Prompt: Using the data below, output the first line and every line after it up to and including the line containing "sc.camera = cam", exactly as written and with nothing added.

— BEGIN Given records —

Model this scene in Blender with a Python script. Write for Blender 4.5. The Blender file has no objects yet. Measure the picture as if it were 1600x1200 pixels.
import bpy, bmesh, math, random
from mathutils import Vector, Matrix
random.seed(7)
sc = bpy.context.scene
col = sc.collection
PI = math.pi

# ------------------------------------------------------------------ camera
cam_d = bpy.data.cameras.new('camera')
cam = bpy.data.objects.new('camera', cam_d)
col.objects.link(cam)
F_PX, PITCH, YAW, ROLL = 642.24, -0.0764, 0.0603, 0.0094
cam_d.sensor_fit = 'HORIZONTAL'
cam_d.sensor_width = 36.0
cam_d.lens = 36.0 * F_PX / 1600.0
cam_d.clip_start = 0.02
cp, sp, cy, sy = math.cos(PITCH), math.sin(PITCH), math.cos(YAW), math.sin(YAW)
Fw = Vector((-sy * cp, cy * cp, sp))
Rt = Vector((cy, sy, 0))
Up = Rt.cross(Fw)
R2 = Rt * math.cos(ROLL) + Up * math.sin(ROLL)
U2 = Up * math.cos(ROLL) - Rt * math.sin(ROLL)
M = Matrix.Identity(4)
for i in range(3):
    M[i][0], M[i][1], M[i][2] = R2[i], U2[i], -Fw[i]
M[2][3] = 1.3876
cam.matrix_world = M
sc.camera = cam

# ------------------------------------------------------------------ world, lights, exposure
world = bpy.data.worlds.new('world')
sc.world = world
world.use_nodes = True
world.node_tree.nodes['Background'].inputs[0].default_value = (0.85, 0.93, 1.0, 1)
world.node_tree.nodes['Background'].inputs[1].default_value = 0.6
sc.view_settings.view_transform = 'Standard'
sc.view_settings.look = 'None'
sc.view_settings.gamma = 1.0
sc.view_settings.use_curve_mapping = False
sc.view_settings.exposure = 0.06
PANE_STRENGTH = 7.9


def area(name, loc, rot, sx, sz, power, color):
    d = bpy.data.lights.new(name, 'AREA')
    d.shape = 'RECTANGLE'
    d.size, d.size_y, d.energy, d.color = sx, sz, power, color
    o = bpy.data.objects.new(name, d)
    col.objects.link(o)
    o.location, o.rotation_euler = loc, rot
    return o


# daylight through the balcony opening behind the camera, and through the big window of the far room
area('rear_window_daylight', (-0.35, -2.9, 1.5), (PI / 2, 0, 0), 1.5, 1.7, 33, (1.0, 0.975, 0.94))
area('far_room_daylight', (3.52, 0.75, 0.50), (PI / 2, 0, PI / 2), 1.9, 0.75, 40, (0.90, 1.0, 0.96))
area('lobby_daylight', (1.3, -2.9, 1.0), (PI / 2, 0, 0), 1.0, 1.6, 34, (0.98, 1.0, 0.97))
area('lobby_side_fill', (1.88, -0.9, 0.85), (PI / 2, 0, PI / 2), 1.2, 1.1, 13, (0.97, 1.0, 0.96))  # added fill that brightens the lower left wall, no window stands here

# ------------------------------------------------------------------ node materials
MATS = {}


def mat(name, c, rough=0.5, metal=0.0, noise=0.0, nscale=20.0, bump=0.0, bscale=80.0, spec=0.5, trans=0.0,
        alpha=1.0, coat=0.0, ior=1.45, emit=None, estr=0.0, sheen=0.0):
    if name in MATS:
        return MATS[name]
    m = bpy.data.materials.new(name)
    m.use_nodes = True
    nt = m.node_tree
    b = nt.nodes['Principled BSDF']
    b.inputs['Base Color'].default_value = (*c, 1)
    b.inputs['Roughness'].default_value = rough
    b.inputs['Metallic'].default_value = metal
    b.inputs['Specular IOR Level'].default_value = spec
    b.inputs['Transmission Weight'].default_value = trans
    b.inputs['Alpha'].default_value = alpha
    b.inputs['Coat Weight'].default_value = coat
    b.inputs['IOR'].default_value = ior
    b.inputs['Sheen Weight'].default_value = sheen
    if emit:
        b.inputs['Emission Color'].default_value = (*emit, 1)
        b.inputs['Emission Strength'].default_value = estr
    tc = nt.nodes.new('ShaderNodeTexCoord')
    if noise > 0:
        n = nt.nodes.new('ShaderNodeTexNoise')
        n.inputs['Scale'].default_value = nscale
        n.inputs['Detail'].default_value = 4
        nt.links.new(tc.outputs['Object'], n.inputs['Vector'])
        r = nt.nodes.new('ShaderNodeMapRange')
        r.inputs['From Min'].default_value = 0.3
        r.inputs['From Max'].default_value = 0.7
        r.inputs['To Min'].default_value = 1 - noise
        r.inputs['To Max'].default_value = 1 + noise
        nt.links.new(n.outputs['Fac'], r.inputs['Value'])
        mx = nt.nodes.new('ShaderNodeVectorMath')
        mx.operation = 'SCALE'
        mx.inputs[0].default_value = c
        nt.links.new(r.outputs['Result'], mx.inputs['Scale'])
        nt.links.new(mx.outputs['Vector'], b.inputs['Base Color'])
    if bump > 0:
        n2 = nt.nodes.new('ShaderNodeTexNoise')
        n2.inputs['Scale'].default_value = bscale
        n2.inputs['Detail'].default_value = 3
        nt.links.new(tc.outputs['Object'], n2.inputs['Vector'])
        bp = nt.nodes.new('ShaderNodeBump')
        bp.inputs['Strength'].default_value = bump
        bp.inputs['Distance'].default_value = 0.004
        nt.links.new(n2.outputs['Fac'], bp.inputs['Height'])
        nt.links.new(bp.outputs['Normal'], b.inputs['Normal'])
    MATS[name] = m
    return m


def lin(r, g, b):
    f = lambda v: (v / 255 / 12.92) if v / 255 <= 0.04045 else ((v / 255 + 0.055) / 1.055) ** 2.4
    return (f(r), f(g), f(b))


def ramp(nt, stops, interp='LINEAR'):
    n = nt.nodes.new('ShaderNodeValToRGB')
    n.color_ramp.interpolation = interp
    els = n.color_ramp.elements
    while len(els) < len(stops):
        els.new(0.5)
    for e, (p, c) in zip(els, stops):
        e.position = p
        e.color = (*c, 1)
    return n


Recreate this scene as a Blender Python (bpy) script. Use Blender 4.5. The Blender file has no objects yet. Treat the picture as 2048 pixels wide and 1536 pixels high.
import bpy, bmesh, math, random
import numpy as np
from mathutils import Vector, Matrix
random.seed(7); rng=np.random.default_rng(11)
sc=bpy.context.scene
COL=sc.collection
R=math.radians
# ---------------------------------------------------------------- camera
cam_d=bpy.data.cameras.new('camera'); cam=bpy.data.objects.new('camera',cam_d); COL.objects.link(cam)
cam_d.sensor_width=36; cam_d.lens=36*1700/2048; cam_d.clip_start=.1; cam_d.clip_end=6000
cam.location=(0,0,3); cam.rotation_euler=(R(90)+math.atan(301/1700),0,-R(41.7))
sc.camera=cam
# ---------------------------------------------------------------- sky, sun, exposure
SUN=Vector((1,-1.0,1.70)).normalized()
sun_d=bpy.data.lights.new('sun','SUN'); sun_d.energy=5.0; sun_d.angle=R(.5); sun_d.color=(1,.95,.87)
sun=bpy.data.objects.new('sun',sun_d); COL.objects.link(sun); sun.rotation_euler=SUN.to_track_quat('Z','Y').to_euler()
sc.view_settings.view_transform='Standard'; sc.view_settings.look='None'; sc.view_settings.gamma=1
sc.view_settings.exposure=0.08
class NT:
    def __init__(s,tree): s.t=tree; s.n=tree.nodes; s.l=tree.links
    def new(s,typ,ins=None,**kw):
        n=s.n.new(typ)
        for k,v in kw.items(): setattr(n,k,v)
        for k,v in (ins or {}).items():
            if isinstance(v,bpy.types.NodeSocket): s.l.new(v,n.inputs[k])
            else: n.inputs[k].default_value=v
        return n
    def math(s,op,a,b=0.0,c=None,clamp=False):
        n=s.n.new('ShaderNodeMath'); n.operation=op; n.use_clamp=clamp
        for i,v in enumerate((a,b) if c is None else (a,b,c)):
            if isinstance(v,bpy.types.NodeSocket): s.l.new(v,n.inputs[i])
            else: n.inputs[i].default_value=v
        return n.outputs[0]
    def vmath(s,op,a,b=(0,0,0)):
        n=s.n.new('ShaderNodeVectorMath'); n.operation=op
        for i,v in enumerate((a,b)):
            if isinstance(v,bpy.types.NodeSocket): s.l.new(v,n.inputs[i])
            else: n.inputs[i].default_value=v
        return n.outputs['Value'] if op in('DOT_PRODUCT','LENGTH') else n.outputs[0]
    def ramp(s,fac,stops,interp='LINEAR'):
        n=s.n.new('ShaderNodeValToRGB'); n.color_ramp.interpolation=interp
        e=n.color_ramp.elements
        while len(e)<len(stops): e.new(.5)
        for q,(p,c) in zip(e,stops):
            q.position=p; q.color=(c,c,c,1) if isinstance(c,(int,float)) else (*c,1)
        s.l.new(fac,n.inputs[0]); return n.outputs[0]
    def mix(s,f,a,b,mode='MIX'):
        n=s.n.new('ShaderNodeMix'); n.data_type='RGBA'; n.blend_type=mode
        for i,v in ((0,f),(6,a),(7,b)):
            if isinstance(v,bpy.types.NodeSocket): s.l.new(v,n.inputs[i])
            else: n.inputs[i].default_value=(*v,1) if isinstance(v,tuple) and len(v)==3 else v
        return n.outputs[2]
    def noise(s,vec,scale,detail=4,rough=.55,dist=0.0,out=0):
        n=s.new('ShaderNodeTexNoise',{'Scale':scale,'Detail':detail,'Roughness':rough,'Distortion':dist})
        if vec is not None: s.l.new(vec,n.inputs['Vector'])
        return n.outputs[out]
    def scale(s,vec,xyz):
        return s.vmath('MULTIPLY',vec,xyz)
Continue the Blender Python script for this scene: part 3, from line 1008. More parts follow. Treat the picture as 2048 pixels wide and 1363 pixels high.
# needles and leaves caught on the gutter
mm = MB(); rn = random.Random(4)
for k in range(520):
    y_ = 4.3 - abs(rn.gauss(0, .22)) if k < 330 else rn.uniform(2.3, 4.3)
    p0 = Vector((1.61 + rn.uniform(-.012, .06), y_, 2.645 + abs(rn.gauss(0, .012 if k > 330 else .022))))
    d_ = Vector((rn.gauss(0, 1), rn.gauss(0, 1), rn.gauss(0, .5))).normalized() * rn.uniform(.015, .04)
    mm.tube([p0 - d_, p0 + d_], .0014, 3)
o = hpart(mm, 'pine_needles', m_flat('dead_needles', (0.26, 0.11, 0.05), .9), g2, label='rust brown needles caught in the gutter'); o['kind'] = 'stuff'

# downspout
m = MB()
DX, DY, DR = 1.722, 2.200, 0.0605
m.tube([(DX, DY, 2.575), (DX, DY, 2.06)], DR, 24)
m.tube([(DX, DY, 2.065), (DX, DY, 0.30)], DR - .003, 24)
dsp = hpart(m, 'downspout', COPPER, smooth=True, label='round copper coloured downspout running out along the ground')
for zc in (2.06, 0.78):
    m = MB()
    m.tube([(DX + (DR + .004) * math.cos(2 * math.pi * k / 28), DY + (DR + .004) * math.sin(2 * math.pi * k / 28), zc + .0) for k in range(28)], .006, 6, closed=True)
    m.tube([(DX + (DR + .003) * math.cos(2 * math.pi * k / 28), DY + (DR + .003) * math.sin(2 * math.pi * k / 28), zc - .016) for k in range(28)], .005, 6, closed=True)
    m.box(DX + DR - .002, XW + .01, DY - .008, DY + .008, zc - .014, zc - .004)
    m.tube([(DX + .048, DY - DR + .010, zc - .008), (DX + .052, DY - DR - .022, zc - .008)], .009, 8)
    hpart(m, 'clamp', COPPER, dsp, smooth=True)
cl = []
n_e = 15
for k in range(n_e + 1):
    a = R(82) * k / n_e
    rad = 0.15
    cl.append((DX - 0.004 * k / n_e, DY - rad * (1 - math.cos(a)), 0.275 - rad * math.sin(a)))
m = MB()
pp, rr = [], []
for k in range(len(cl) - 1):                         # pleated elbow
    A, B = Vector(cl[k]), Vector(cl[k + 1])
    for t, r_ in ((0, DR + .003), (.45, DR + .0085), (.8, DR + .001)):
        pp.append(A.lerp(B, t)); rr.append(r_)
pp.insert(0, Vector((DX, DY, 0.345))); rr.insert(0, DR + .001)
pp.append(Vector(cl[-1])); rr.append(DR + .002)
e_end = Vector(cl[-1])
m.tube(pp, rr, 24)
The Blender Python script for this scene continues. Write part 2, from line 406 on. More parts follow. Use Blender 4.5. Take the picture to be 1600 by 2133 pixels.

— END Given records —

Complete response:
Model this scene in Blender with a Python script. Write for Blender 4.5. The Blender file has no objects yet. Measure the picture as if it were 1600x1200 pixels.
import bpy, bmesh, math, random
from mathutils import Vector, Matrix
random.seed(7)
sc = bpy.context.scene
col = sc.collection
PI = math.pi

# ------------------------------------------------------------------ camera
cam_d = bpy.data.cameras.new('camera')
cam = bpy.data.objects.new('camera', cam_d)
col.objects.link(cam)
F_PX, PITCH, YAW, ROLL = 642.24, -0.0764, 0.0603, 0.0094
cam_d.sensor_fit = 'HORIZONTAL'
cam_d.sensor_width = 36.0
cam_d.lens = 36.0 * F_PX / 1600.0
cam_d.clip_start = 0.02
cp, sp, cy, sy = math.cos(PITCH), math.sin(PITCH), math.cos(YAW), math.sin(YAW)
Fw = Vector((-sy * cp, cy * cp, sp))
Rt = Vector((cy, sy, 0))
Up = Rt.cross(Fw)
R2 = Rt * math.cos(ROLL) + Up * math.sin(ROLL)
U2 = Up * math.cos(ROLL) - Rt * math.sin(ROLL)
M = Matrix.Identity(4)
for i in range(3):
    M[i][0], M[i][1], M[i][2] = R2[i], U2[i], -Fw[i]
M[2][3] = 1.3876
cam.matrix_world = M
sc.camera = cam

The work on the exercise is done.